The closing date is based on samples collected by the Coastal Fisheries Division of the Texas Parks and Wildlife Department using trawl, bag seine and other information gathered from the shrimping industry.
Data collected regarding TPWD bag seine catch rates of brown shrimp, mean lengths of shrimp in April 2013, percent of samples containing shrimp, and periods of maximum nocturnal ebb tidal flow indicate a May 23 closing date is appropriate. Typically, once the shrimp reach about 3 1/2 inches long, they begin their migration to the gulf.
"The purpose of moving the closure date this year is tied to when the shrimp are projected to leave the bays," says TPWD's coastal fisheries science director Mark Fisher. "Due to cooler spring temperatures and higher salinities, shrimp growth rates appear to be slower this spring."
Fisher says the data suggest that altering the beginning of the closure from the routine date of May 15 to May 23 will continue to allow shrimping in the gulf until brown shrimp start to move from the bays to the gulf.
"The closure is designed to allow these small shrimp, once they have reached the gulf, to grow to a larger, more valuable size before they are vulnerable to harvest," said Robin Riechers, TPWD coastal fisheries division director. "The goal is to achieve optimum benefits for the shrimping industry while providing proper management to protect the shrimp."

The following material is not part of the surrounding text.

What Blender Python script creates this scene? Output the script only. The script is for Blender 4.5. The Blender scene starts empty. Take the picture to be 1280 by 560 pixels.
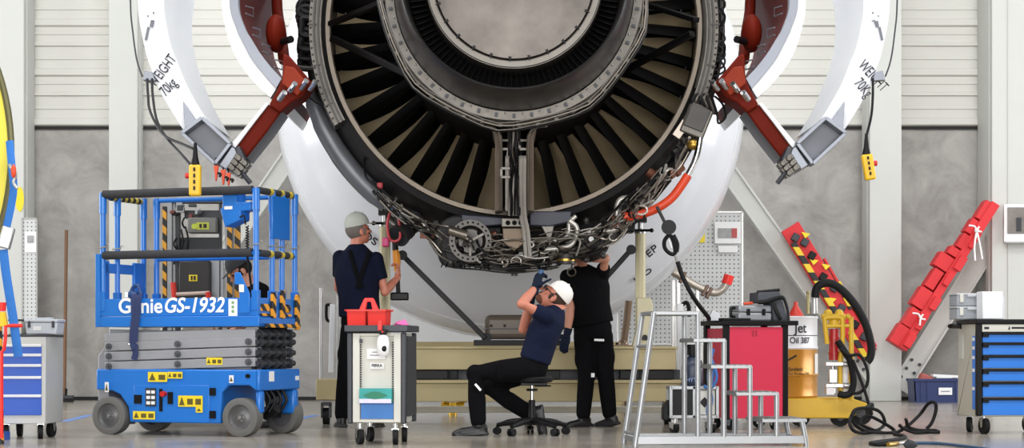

The Texas closure applies to gulf waters from the coast out to nine nautical miles. The National Marine Fisheries Service has announced federal waters out to 200 nautical miles also will be closed to conform to the Texas closure.
While the statutory opening date for the gulf season is July 15, TPWD's Coastal Fisheries Division will be sampling shrimp populations to determine the optimum opening date. The date of the re-opening of gulf waters will be based on data collected in June, but the closure may not be longer than 60 days.